The question of whether McDonagh resolves this narrative problem is difficult to answer. As Lavelle appears to disavow (or at least avoid) many of the doctrinal positions of the Catholic church, but is being punished for the sins of that church, the question of whether he is being punished as a man or a priest becomes inescapable. His persecution as a man is a crime, morally, but the focus on his suffering – such as when an innocent conversation with a young girl results in her father screaming abuse at him – obscures or undercuts the legitimate and well-focused anger against the Catholic church which the film also holds in tension. The community’s resentment towards him cannot therefore be seen as rage towards the church, but as a personal calvary; this both drains the political elements of the film of their energy, and reinforces the impotence of the Irish people in the face of deeply structuralised corruption and inequality. However, this is a performance of great depth and complexity, and it seems no coincidence that it is also the least verbose: it seems that if McDonagh could rein in his inner chatterbox (or his outer show-off) he could produce fine and subtle work.
Gleeson, the rock around which all waves must flow, gives the film a gravity and emotional richness that Mc Donagh’s cardboard cut-out village eccentrics cannot match, and the contrast between the two modes of address fatally destabilises it. The narrative demands that almost everyone Lavelle encounters must have a reason to kill him; the result is, unfortunately, that characters’ motivations seem mechanical, and they are given McDonagh’s grandstanding speeches with which to work rather than emotionally or psychologically convincing encounters.
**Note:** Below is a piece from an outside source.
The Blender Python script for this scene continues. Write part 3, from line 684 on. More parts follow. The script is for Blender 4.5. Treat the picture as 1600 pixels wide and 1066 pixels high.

It is frustrating that McDonagh cannot seem to link character and narrative without lapsing into distracting, sub-Synge wordplay, and therefore paradoxical that while the most impressive aspect of the film is Gleeson’s performance, some of the grandstanding scenes – as opposed to those which rely on contrived parochial shenanigans, or self-conscious wordplay – are very powerful. The final showdown – for it is shot precisely in such gunslinging terms – sees the abuse victim-turned-avenger point out to Lavelle that for all his talk of virtues, he cried for his dead dog, but not for the children in the newspapers. The stories of abuse, cover-ups and structural corruption, have not touched Lavelle, whose martyrdom ends on a somewhat ambiguous note; the abuse survivor is the real victim here, not the priest – but the camera refuses to linger on him, turning instead to a strangely Angelus-like montage of the supporting characters.
McDonagh’s sense of anger and loss seems genuine, and if the film implies that in abandoning the Catholic church we have lost ourselves to the worship of sex and money, he refuses to give us any real alternative, certainly not in the benevolent conscience-pricking of God’s own sheriff. Philosophically, the film veers towards nihilism: if the church and state are corrupt and rotten, only personal honour and compassion remain, says this individualist perspective; but individualism can be fatal, as Fr. Lavelle, for all his virtues, discovers. As he goes to his fate, following a sparingly-shot preparation sequence, Lavelle calls his daughter from a payphone to tell her “I think there’s too much talk about sins, to be honest. And not enough talk about virtues…Forgiveness has been highly underrated.” Calvary is undeniably muddled and problematic, but takes a brave step towards maturity for the writer-director, and with a performance at its heart that conveys more compassion than McDonagh’s words seem capable of.